Die Historikerin Brigitte Entner geht davon aus, dass in Kärnten und den ehemals angeschlossenen Gebieten in den Tagen nach dem 8. Mai 1945 295 Personen von der jugoslawischen Armee verhaftet wurden. Die meisten kamen bald wieder frei, 96 von ihnen fielen allerdings in Slowenien Exekutionen zum Opfer.

Unter den Verhafteten befanden sich zu einem großen Teil Nationalsozialisten oder Personen, die zur Unterdrückung der Slowenen beigetragen haben. Während viele Verhaftungen durchaus im Rahmen der Legalität erfolgten, haben die außergerichtlichen Hinrichtungen diesen Rahm überschritten.

Unklare Sachlage

Inwieweit Kärntner Partisanen beteiligt waren, ist noch unklar. Unmittelbar nach 1945 wurde jedenfalls kein Zusammenhang zwischen Kärntner Partisanen und den Verschleppungen hergestellt. Erst ab 1947 tauchten in der deutschnationalen Publizistik entsprechende Vorwürfe auf.

Zu diesem Zeitpunkt begann aber auch der Kampf gegen das 1945 eingerichtete zweisprachige Schulwesen. Die Partisanen aus Kärnten pauschal als Verbrecher zu diffamieren, wurde nach Ansicht von Brigitte Entner zu einer Möglichkeit, die Rechte der Slowenen zu entlegitimieren. Auch Partisanengräber- und Denkmäler blieben nicht unbeschadet. In der Nacht zum 11. September 1953 wurde das Denkmal in Völkermarkt gesprengt.

Kampf um die Wiedererrichtung des Denkmals

Der Partisanenverband forderte die Bundesregierung auf, das Denkmal originalgetreu wiederzuerrichten. Doch lange Zeit vergeblich. 1955 wurde der Staatsvertrag abgeschlossen, der Österreich im Artikel 19 auch dazu verpflichtete, alle Gräber und Denkmäler zu achten, schützen und zu erhalten, die in Erinnerung an jene errichtet wurden, die sich mit Deutschland in Kriegszustand befanden.

An der Wiedererrichtung führte also kein Weg vorbei.
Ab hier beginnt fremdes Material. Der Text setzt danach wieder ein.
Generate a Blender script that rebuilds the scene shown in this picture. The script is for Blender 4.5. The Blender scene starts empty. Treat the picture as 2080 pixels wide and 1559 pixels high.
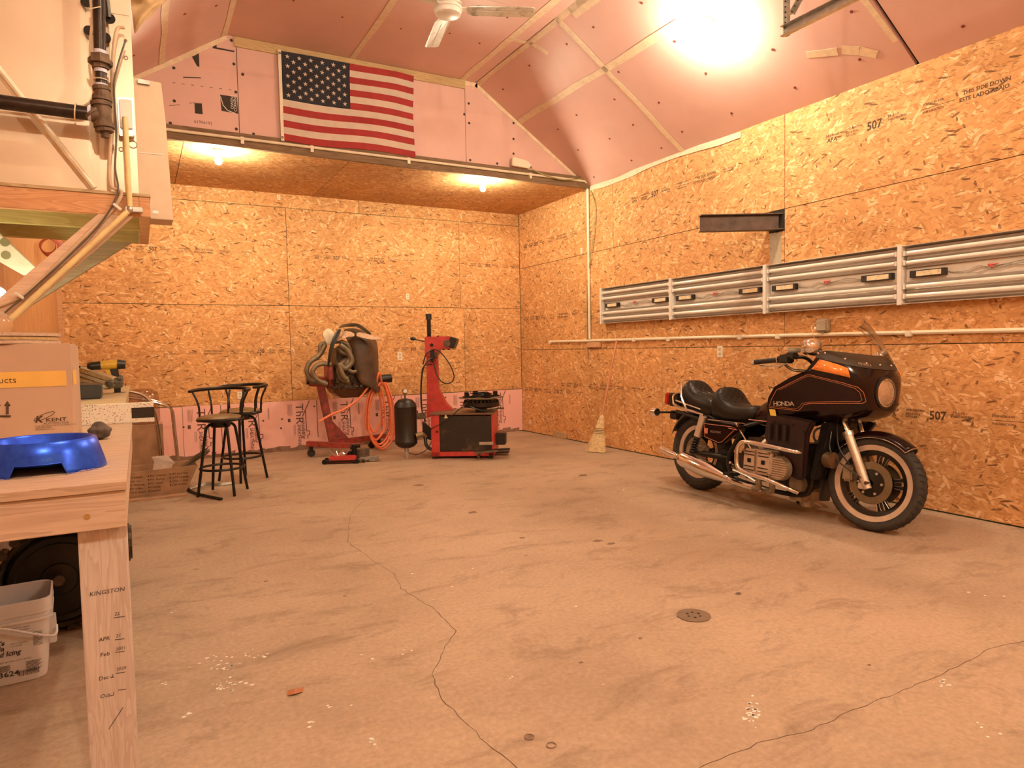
import bpy, bmesh, math, random
from mathutils import Vector, Matrix, Euler
random.seed(7)
SC = bpy.context.scene
COL = SC.collection
PI = math.pi
# ---------------------------------------------------------------- camera
FPX = 1373.37
CF = Vector((0.48125511, 0.87499624, -0.05267916))
CR = Vector((0.87555728, -0.48272746, -0.01933017))
CU = Vector((0.04234351, 0.03682088, 0.99842438))
CO = Vector((0, 0, 1.2525))
cd = bpy.data.cameras.new('camera'); cam = bpy.data.objects.new('camera', cd); COL.objects.link(cam)
cd.sensor_width = 36; cd.lens = FPX / 2080 * 36; cd.clip_start = 0.05; cd.clip_end = 100
cam.matrix_world = Matrix(((CR.x, CU.x, -CF.x, CO.x), (CR.y, CU.y, -CF.y, CO.y), (CR.z, CU.z, -CF.z, CO.z), (0, 0, 0, 1)))
SC.camera = cam
# ---------------------------------------------------------------- world, exposure
w = bpy.data.worlds.new('world'); SC.world = w; w.use_nodes = True
w.node_tree.nodes['Background'].inputs[0].default_value = (1.0, 0.75, 0.5, 1)
w.node_tree.nodes['Background'].inputs[1].default_value = 0.05
SC.view_settings.view_transform = 'Standard'; SC.view_settings.look = 'None'
SC.view_settings.exposure = 0.70; SC.view_settings.gamma = 1.0; SC.view_settings.use_curve_mapping = False
LAMP = (1.0, 0.86, 0.60)
BULB_MAIN, BULB_SOFFIT, BULB_ADDED = 950.0, 950.0, 1600.0      # emission strengths of the bulb glass, the last for added bulbs
# the room: right wall X=W, back wall Y=D, soffit Z=ZS from Y=YG to D, ceiling ZC
XL, W, D, YG, ZS, ZC, YN = -0.75, 5.06, 8.89, 7.10, 3.24, 4.29, -3.6
XCL, XCR = 0.86, 3.50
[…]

Was aber verweigert wurde, war die Rekonstruktion der Partisanenfiguren. Sie wurden durch eine Opferschale ersetzt.

Der Partisanenverband fand sich zwar mit diesem Kompromiss ab, die Opferschale wurde aber als Zeichen einer neuerlichen Niederlage empfunden. Als der Partisanenverband 1982 beschloss, das Denkmal in Eigenregie wiederzuerrichten wurde der Persmanhof gewählt, der für die Partisanen ein wichtiger Stützpunkt ihres Widerstands- und Befreiungskampfes gewesen war.

Auf öffentlichem Grund gibt es in Kärnten bis heute keine Erinnerungszeichen an den Partisanenkampf - es sei denn auf Friedhöfen. Denkmäler finden sich ausnahmslos an privaten Orten.